╔══

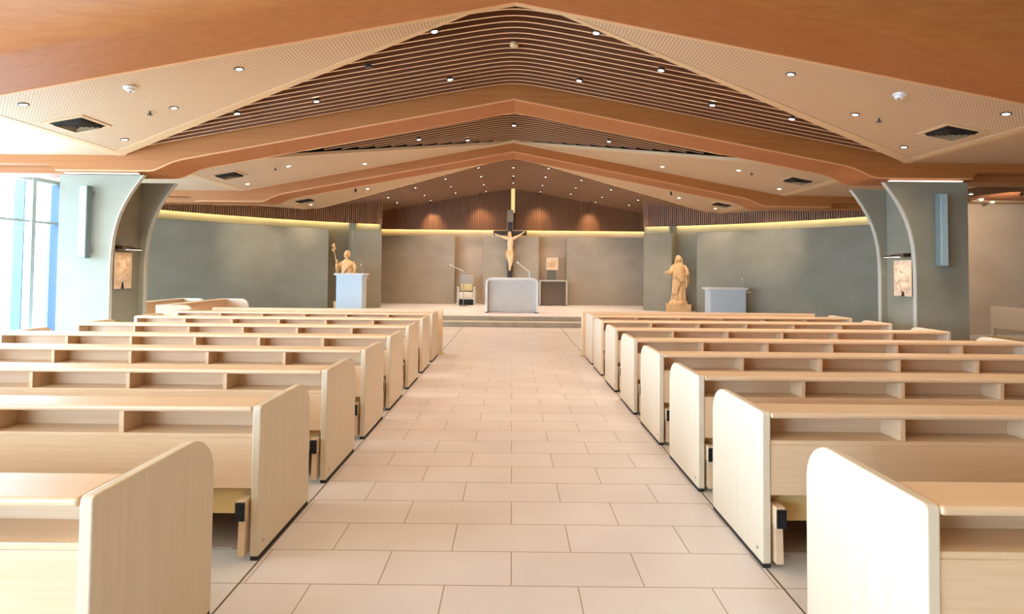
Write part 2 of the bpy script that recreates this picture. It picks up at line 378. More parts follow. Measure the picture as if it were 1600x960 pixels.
struct('ceiling_slats', bm, 'slat', 'lateral wooden slats of the ceiling over the altar')
bm = bmesh.new(); y = 9.1
while y < 13.1: slat(bm, 8.9, XR, y); y += .13
struct('ceiling_slats', bm, 'slat', 'lateral wooden slats over the right side aisle')

# beams
def low_path(s, dz=0, xe=12.0): return [(s*x, z+dz) for x, z in LOW] + [(s*xe, 2.87+dz)]
def beam(Yf, Yr, top, lb, xr=None):
    bm = bmesh.new(); xn = 6.95
    L = [(x, z) for x, z in LOW] + [(xn, 2.87)]
    low = [(-x, z) for x, z in reversed(L[1:])] + L
    up = [(xn, ZF+top), (XK, ZF+top), (0, 4.22+top), (-XK, ZF+top), (-xn, ZF+top)]
    prism(bm, low + up, Yf, Yr)
    for s, xe in ((-1, XL), (1, xr or XR)):
        a, b = sorted((s*xn, xe)); box(bm, a, b, Yf+.28, Yr, 2.87, ZF+top)
        pl = [(s*xn, 2.87), (s*(xn+.04), 2.93), (s*(xn+.12), 2.965), (s*(xn+.22), 2.975), (xe, 2.975), (xe, ZF+top), (s*xn, ZF+top)]
        prism(bm, pl if s > 0 else pl[::-1], Yf, Yf+.25)
    o = struct('ceiling_beam', bm, 'beam', 'amber veneered gable beam, '+lb)
    bm = bmesh.new()
    for y0, y1, dz in ((Yf-.004, Yf+.016, -.006), (Yr-.014, Yr+.004, -.006)):
        lo = [(x, z+dz) for x, z in low]; hi = [(x, z+dz+.018) for x, z in low]; prism(bm, lo + hi[::-1], y0, y1)
    e = link('edge_trim', bm_done(bm, 'edge_trim'), 'beam_edge', o)
    return o
beam(8.3, 9.0, .1, 'second one, above the pillars')
beam(12.0, 12.7, .1, 'third from the viewer', 8.85)
# first beam: its near face sweeps up in a wide curve
bm = bmesh.new()
prof = [(5.27, 0), (4.62, 0), (4.56, .012), (4.50, .05), (4.44, .11), (4.38, .20), (4.33, .32), (4.30, .46), (4.30, .6), (5.27, .6)]
xs = [-x for x, z in reversed(LOW[1:])] + [x for x, z in LOW]; zs = [z for x, z in reversed(LOW[1:])] + [z for x, z in LOW]
xs = [XL] + xs + [XR]; zs = [2.87] + zs + [2.87]
R = [[bm.verts.new((x, y, z+dz)) for y, dz in prof] for x, z in zip(xs, zs)]
n = len(prof)
for a, b in zip(R, R[1:]):
    for i in range(n): bm.faces.new((a[i], a[(i+1) % n], b[(i+1) % n], b[i]))
bm.faces.new(R[0]); bm.faces.new(R[-1][::-1])
b1 = struct('ceiling_beam', bm, 'beam', 'amber veneered gable beam nearest to the viewer'); smooth(b1, 30)
bm = bmesh.new(); low = list(zip(xs, zs)); prism(bm, [(x, z-.006) for x, z in low] + [(x, z+.012) for x, z in low][::-1], 5.258, 5.274); link('edge_trim', bm_done(bm, 'edge_trim'), 'beam_edge', b1)

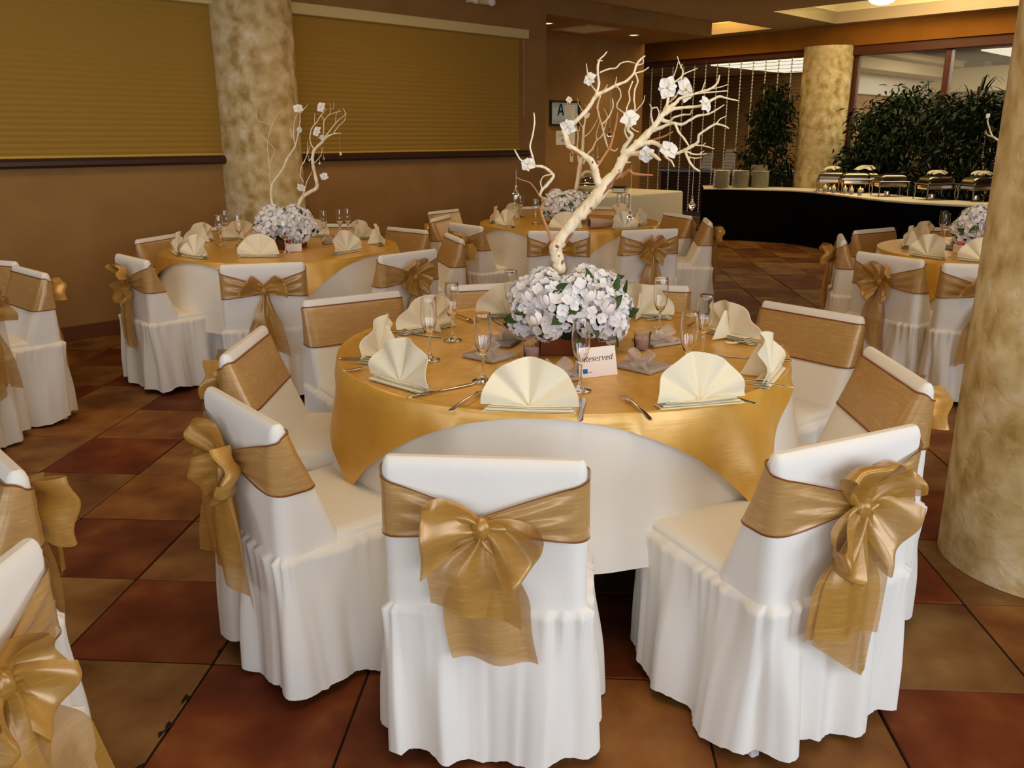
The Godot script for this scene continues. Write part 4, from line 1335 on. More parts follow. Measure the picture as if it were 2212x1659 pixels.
func _bloom(o: Node3D, at: Vector3, s: float) -> void:
	var key := "bloom"
	if not chair_meshes.has(key):
		var b := MB.new()
		for k in 6:
			var a := TAU * k / 6 + 0.2
			var pet := MB.new()
			pet.grid(6, 6, func(u: float, w: float) -> Vector3:
				var side := (u - 0.5) * 2.0
				var wide := (0.36 + 0.08 * (k % 3)) * sin(PI * clampf(w * 0.86 + 0.1, 0, 1))
				return Vector3(side * wide, 0.08 + w * (0.8 + 0.1 * ((k * 2) % 3)), 0.30 * w * (1.0 - w) + 0.10 * side * side - 0.12 * w * w + (0.05 if k % 2 else 0.0)))
			b.add(pet, Transform3D(Basis(Vector3.BACK, a), Vector3.ZERO))
		chair_meshes[key] = b.done()
		var h := MB.new()
		h.lathe([Vector2(0, 0), Vector2(0.12, 0.02), Vector2(0.1, 0.16), Vector2(0, 0.22)], 10)
		chair_meshes["bloom_heart"] = h.done()
	var r := Vector3(rng.randf_range(-0.5, 0.4), rng.randf_range(-0.7, 0.7), rng.randf_range(0, TAU))
	var e := part(o, "silk_bloom", chair_meshes[key], M.orchid, at, r)
	e.scale = Vector3.ONE * s * rng.randf_range(0.72, 0.98)
	part(e, "heart", chair_meshes["bloom_heart"], M.bud, Vector3(0, 0, 0.04), Vector3(PI / 2, 0, 0))

func _drop(at: Vector3, thread: float, s: float, label: String, group := "crystal drops on the branch centrepieces") -> void:
	var o := thing("crystal_drop", label, "crystal", at, rng.randf() * TAU, group)
	var b := MB.new()
	b.lathe([Vector2(0, -0.62), Vector2(0.16, -0.36), Vector2(0.36, -0.08), Vector2(0.34, 0.06), Vector2(0.16, 0.3), Vector2(0.1, 0.62), Vector2(0.12, 0.78), Vector2(0.06, 0.86), Vector2(0, 0.87)], 7)
	var k := part(o, "facets", b.done(true), M.crystal)
	k.scale = Vector3.ONE * s
	var t := MB.new()
	t.tube([Vector3(0, 0.84 * s, 0), Vector3(0, 0.84 * s + thread, 0)], [0.0004, 0.0004], 4)
	part(o, "thread", t.done(), M.paper)

func _hydrangea() -> ArrayMesh:
	var b := MB.new()
	var r := RandomNumberGenerator.new()
	r.seed = 7
	var pet := MB.new()
	for k in 4:
		var p := MB.new()
		p.grid(4, 4, func(u: float, w: float) -> Vector3:
			var side := (u - 0.5) * 2.0
			var wide := 0.0088 * sin(PI * clampf(0.12 + w * 0.74, 0, 1))
			return Vector3(side * wide, 0.001 + w * 0.0145, 0.004 * w * w + 0.0018 * side * side))
		pet.add(p, Transform3D(Basis(Vector3.BACK, k * PI / 2), Vector3.ZERO))
	var n := 46
	for i in n:
		var y := 1.0 - 1.75 * (i + 0.5) / n
		var a := i * 2.39996
		var d := Vector3(sqrt(1.0 - y * y) * cos(a), y, sqrt(1.0 - y * y) * sin(a))
		d = (d + Vector3(r.randf_range(-1, 1), r.randf_range(-1, 1), r.randf_range(-1, 1)) * 0.14).normalized()
		var x := d.cross(Vector3(0.2, 0.9, 0.3)).normalized()
		var bs := Basis(x, d.cross(x), d) * Basis(Vector3.BACK, r.randf() * TAU)
		b.add(pet, Transform3D(bs * r.randf_range(0.9, 1.35), d * 0.055 * r.randf_range(0.9, 1.08)))
	return b.done()

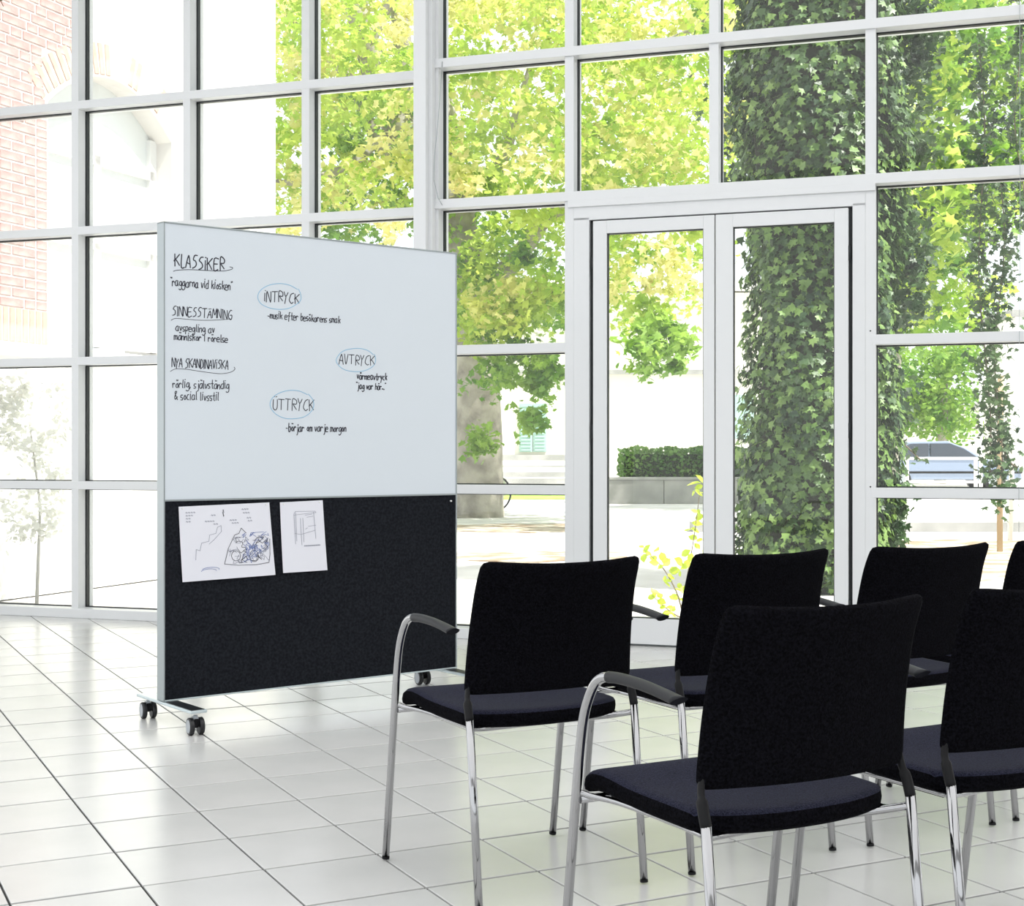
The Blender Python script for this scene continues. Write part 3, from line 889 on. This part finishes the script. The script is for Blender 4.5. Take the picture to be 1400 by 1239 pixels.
# --- ivy covered trunk right outside the doors
TI = Vector((at(1108, 11.4, 0).x, 11.4, 0))
ivy = empty('ivy_clad_tree', TI, 0, 'massive tree trunk wrapped in dark green ivy right outside the double doors', 'tree')
def ivr(z): return 0.53 + 0.035 * math.sin(z * 2.1) + 0.03 * z * .5
ip = [(0.05 * math.sin(z * .8) + .02 * z, 0, z) for z in np.linspace(-.05, 5.6, 16)]
MB().tube(ip, [ivr(p[2]) * .86 for p in ip], 24).build('trunk', mat('dark_bark', (.03, .035, .02), .95), ivy)
NI = 19000
z = rng.random(NI) * 5.5; th = rng.random(NI) * 2 * np.pi
rad = 0.53 + .035 * np.sin(z * 2.1) + .015 * z + .05 * np.sin(th * 5 + z * 3) + rng.normal(size=NI) * .035
nn = np.c_[np.cos(th), np.sin(th), np.full(NI, .45)]
P = np.c_[rad * np.cos(th) + .05 * np.sin(z * .8) + .02 * z, rad * np.sin(th), z]
front = np.sin(th) < .15
sel = rng.random(NI) < .36
leaves('ivy_foliage', P[~sel], .072, M_IVY, ivy, normals=nn[~sel], jitter=.35, shape=1, droop=1.2)
leaves('light_ivy_foliage', P[sel] + nn[sel] * .02, .07, M_IVYL, ivy, normals=nn[sel], jitter=.4, shape=1, droop=1.2)
# single ivy leaves standing proud on the side towards the room
def leaf_obj(name, material, size, parent, shape=1):
    o = leaves(name, np.zeros((1, 3)), size, material, parent, kind=None, normals=np.array([[0, 0, 1.]]), jitter=0, shape=shape)
    return o
lf = leaf_obj('ivy_leaf', M_IVYL, .078, ivy)
for k in range(180):
    o = lf if k == 0 else link(lf.copy())
    zz = random.uniform(.1, 3.6); t = random.uniform(-2.9, -.25)
    rr = .53 + .035 * math.sin(zz * 2.1) + .015 * zz + .05 * math.sin(t * 5 + zz * 3) + .055
    o.location = (rr * math.cos(t) + .05 * math.sin(zz * .8) + .02 * zz, rr * math.sin(t), zz)
    n = Vector((math.cos(t), math.sin(t), random.uniform(.1, .9)))
    o.rotation_euler = (n.to_track_quat('Z', 'Y').to_matrix() @ Matrix.Rotation(random.uniform(0, 6.3), 3, 'Z')).to_euler()
    o.scale = [random.uniform(.8, 1.25)] * 3
# side growth right of the trunk and hanging strands
pts = []
for _ in range(60):
    c = at(random.uniform(1195, 1262 if random.random() < .5 else 1225), random.uniform(11.3, 12.2), py=random.uniform(-40, 430)) - TI
    pts.append(blob(tuple(c), .17, 75))
for _ in range(26):
    c = at(random.uniform(1190, 1228), random.uniform(11.3, 12.0), py=random.uniform(420, 800)) - TI
    if c.z < .1: c.z = .12
    pts.append(blob(tuple(c), .12, 60))
for _ in range(75):
    c = at(random.uniform(1005, 1205), random.uniform(11.4, 12.4), py=random.uniform(-60, 250)) - TI
    pts.append(blob(tuple(c), .20, 75))
leaves('side_ivy_foliage', np.concatenate(pts), .075, M_IVY, ivy, shape=1, droop=1.0)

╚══

= What is being asked =
Begin at the first line of the entries above and return each line exactly, stopping after the line that contains "struct('ceiling_slats', bm, 'slat', 'lateral wooden slats over". Pictures do not belong in the copy.

= Response to this exercise =
Write part 2 of the bpy script that recreates this picture. It picks up at line 378. More parts follow. Measure the picture as if it were 1600x960 pixels.
struct('ceiling_slats', bm, 'slat', 'lateral wooden slats of the ceiling over the altar')
bm = bmesh.new(); y = 9.1
while y < 13.1: slat(bm, 8.9, XR, y); y += .13
struct('ceiling_slats', bm, 'slat', 'lateral wooden slats over the right side aisle')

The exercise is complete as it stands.